→ **Provided information**
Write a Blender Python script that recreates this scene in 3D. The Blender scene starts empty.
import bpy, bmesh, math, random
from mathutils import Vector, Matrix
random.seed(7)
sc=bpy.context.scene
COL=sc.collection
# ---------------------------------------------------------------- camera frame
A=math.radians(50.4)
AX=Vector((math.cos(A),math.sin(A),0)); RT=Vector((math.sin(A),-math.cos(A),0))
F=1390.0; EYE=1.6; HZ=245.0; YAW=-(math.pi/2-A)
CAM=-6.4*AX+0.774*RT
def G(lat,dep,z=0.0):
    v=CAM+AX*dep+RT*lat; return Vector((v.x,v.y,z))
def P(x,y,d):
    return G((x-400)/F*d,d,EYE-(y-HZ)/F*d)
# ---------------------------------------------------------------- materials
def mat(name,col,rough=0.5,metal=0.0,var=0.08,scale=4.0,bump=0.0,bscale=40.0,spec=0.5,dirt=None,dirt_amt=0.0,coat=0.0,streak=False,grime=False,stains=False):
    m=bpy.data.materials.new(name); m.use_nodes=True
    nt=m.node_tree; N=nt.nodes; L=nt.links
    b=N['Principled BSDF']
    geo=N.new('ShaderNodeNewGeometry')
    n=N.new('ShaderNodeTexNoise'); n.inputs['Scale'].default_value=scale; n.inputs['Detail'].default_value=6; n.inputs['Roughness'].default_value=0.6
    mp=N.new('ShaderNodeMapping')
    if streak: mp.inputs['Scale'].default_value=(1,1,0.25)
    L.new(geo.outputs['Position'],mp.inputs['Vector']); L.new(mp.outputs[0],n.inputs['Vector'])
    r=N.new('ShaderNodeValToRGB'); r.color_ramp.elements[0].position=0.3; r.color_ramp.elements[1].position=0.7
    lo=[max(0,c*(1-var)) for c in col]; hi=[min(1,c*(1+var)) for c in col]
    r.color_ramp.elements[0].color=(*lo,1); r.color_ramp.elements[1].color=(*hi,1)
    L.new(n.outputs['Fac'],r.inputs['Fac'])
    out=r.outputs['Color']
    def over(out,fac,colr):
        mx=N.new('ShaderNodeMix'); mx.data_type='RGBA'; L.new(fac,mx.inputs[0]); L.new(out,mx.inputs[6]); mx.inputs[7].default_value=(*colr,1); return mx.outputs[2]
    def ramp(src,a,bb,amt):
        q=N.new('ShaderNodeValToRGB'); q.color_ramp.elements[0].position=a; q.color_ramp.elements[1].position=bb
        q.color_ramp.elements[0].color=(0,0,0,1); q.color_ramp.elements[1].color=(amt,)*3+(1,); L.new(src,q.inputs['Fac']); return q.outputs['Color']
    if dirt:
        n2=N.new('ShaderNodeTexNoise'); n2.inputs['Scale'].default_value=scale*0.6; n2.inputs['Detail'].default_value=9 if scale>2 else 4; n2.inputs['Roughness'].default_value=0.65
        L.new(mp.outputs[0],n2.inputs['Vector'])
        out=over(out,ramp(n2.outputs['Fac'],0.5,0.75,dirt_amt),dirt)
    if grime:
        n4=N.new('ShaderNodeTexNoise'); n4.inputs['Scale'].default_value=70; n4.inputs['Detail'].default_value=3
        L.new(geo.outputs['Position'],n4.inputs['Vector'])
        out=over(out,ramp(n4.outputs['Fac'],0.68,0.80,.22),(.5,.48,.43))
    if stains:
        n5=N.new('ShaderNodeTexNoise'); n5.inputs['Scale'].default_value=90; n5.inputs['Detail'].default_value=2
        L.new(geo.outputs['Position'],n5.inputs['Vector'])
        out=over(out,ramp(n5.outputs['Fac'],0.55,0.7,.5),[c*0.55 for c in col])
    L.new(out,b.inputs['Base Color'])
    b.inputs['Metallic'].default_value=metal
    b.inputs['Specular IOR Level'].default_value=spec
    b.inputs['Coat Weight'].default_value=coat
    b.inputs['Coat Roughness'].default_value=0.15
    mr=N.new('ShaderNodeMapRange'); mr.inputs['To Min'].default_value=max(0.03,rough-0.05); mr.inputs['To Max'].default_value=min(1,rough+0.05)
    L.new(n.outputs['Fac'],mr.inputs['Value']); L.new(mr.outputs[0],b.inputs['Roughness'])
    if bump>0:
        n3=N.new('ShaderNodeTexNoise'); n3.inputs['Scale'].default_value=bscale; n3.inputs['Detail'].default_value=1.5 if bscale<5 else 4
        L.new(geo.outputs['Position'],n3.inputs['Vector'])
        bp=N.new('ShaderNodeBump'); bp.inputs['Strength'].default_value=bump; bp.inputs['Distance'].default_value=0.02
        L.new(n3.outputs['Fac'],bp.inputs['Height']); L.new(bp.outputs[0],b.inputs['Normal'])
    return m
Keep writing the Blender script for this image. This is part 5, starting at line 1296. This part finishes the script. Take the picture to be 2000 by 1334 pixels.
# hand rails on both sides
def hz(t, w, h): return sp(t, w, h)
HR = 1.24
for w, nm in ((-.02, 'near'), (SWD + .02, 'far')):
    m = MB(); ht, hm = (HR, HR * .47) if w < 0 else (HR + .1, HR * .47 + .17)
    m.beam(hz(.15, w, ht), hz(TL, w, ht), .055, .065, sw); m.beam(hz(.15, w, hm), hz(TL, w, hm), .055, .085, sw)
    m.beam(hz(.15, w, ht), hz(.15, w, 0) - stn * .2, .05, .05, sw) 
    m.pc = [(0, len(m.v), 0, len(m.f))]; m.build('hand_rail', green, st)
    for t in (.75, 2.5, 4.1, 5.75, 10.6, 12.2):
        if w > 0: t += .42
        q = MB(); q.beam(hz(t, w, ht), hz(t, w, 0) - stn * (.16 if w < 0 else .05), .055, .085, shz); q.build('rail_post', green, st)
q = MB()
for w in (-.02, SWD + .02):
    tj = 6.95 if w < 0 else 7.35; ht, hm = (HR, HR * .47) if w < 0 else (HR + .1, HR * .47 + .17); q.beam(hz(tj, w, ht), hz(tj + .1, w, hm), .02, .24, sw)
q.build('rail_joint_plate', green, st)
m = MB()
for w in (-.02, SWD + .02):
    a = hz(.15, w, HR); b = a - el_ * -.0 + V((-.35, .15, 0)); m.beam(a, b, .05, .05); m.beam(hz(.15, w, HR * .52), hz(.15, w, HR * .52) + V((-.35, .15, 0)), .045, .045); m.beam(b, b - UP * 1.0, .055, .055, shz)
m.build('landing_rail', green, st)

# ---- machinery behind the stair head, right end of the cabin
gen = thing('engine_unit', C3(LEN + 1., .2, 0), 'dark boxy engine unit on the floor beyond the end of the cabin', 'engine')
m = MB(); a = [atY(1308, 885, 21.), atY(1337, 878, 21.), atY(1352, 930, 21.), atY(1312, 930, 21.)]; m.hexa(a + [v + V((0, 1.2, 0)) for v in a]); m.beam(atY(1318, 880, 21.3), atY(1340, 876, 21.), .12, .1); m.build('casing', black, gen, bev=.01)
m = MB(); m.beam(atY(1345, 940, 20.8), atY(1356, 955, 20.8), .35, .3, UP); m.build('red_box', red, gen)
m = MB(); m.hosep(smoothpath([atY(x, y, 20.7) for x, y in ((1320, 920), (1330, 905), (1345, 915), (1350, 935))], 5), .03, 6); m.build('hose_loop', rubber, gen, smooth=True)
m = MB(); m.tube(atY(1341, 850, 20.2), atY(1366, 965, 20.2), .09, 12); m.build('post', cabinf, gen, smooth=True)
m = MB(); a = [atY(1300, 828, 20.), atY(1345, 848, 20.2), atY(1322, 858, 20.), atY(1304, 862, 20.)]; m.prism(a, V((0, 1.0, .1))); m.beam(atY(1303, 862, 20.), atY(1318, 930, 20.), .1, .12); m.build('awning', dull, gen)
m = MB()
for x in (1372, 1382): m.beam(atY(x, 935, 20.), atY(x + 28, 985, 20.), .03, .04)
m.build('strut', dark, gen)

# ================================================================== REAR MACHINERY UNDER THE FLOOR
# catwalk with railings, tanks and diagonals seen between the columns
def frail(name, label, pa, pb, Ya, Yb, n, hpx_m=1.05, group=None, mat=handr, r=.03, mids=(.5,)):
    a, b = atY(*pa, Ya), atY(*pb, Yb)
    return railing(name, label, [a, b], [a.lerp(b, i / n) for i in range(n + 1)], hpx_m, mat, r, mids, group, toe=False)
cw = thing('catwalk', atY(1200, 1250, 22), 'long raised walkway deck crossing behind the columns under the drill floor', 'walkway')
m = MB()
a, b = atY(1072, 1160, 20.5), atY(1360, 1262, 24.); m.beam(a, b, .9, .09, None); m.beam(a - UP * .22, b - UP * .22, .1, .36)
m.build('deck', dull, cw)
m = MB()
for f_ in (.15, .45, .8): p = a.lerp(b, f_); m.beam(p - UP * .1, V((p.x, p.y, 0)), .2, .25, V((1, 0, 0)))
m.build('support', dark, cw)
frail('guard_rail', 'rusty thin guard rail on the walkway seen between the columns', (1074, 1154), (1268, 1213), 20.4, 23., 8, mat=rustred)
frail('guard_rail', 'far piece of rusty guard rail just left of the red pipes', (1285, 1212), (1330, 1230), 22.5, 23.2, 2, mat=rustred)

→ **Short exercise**
Extract from the listing above the lines between the line containing "Keep writing the" and the line containing "m.build('landing_rail', green, st)", keeping both of those lines. Output nothing else.

→ **Reply to the task**
Keep writing the Blender script for this image. This is part 5, starting at line 1296. This part finishes the script. Take the picture to be 2000 by 1334 pixels.
# hand rails on both sides
def hz(t, w, h): return sp(t, w, h)
HR = 1.24
for w, nm in ((-.02, 'near'), (SWD + .02, 'far')):
    m = MB(); ht, hm = (HR, HR * .47) if w < 0 else (HR + .1, HR * .47 + .17)
    m.beam(hz(.15, w, ht), hz(TL, w, ht), .055, .065, sw); m.beam(hz(.15, w, hm), hz(TL, w, hm), .055, .085, sw)
    m.beam(hz(.15, w, ht), hz(.15, w, 0) - stn * .2, .05, .05, sw) 
    m.pc = [(0, len(m.v), 0, len(m.f))]; m.build('hand_rail', green, st)
    for t in (.75, 2.5, 4.1, 5.75, 10.6, 12.2):
        if w > 0: t += .42
        q = MB(); q.beam(hz(t, w, ht), hz(t, w, 0) - stn * (.16 if w < 0 else .05), .055, .085, shz); q.build('rail_post', green, st)
q = MB()
for w in (-.02, SWD + .02):
    tj = 6.95 if w < 0 else 7.35; ht, hm = (HR, HR * .47) if w < 0 else (HR + .1, HR * .47 + .17); q.beam(hz(tj, w, ht), hz(tj + .1, w, hm), .02, .24, sw)
q.build('rail_joint_plate', green, st)
m = MB()
for w in (-.02, SWD + .02):
    a = hz(.15, w, HR); b = a - el_ * -.0 + V((-.35, .15, 0)); m.beam(a, b, .05, .05); m.beam(hz(.15, w, HR * .52), hz(.15, w, HR * .52) + V((-.35, .15, 0)), .045, .045); m.beam(b, b - UP * 1.0, .055, .055, shz)
m.build('landing_rail', green, st)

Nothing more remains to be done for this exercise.